Bernardo de Gálvez was born in Macharaviaya, a mountain village in the province of Málaga, Spain, on 23 July 1746. He was the son of Matías de Gálvez and his wife María Josefa de Madrid, who died when Bernardo was only 2 years old. He studied military sciences at the Academia de Ávila and at the age of 16 participated in the Spanish invasion of Portugal, which stalled after the Spanish had captured Almeida. Following the conflict he was promoted to infantry lieutenant. He arrived at the Viceroyalty of New Spain (present day Mexico plus several U.S. states) in 1769. As a captain, he fought the Apaches, with his Opata Indian allies. He received many wounds, several of them serious. In 1770, he was promoted to commandant of arms of Nueva Vizcaya and Sonora, northern provinces of New Spain.

In 1772, Gálvez returned to Peninsular Spain with his uncle, José de Gálvez. Later, he was sent to Pau, France, where he served with the Royal Cantabria regiment, an elite Franco-Spanish unit, for three years. There, he learned to speak French, which would serve him well when he became governor of Louisiana. Gálvez was transferred to Seville in 1775, and then participated in Alejandro O'Reilly's disastrous expedition to Algiers, where he was seriously wounded during the Spanish assault on the fortress that guarded the city. Afterward he was appointed a professor at the military academy of Ávila and promoted to lieutenant colonel; he was made colonel in 1776.

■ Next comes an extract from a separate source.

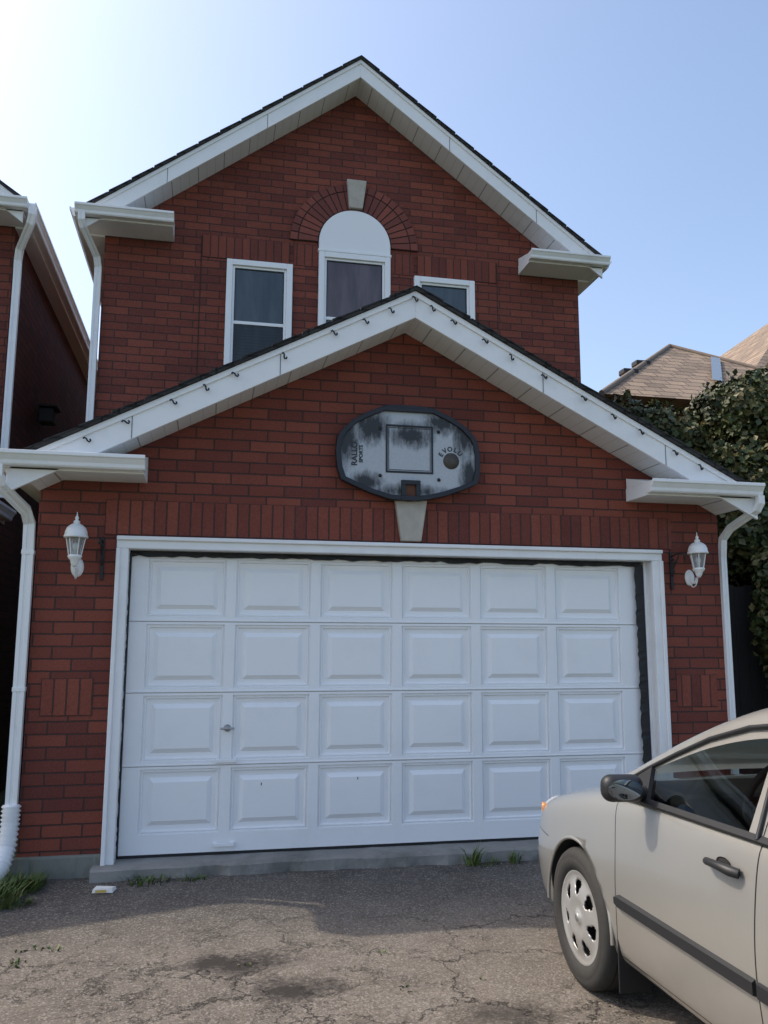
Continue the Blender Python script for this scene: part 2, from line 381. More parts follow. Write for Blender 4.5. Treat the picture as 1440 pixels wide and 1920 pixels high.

On 1 January 1777, Bernardo de Gálvez became the new governor of the formerly French province of Louisiana, ceded to Spain in 1762 as compensation for the loss of Florida to Britain, after Spain was urged to enter the Seven Years' War on the French side.

In November 1777, Gálvez married Marie-Félicité de Saint-Maxent d'Estrehan, the Creole daughter of the French-born Gilbert Antoine de Saint-Maxent and the Creole Elizabeth La Roche, and young widow of Jean Baptiste Honoré d'Estrehan, the son of a high ranking French colonial official. This marriage to the daughter of a Frenchman won Gálvez the favor of the local Creole population. They had three children, Miguel, Matilde, and Guadalupe Felicitas.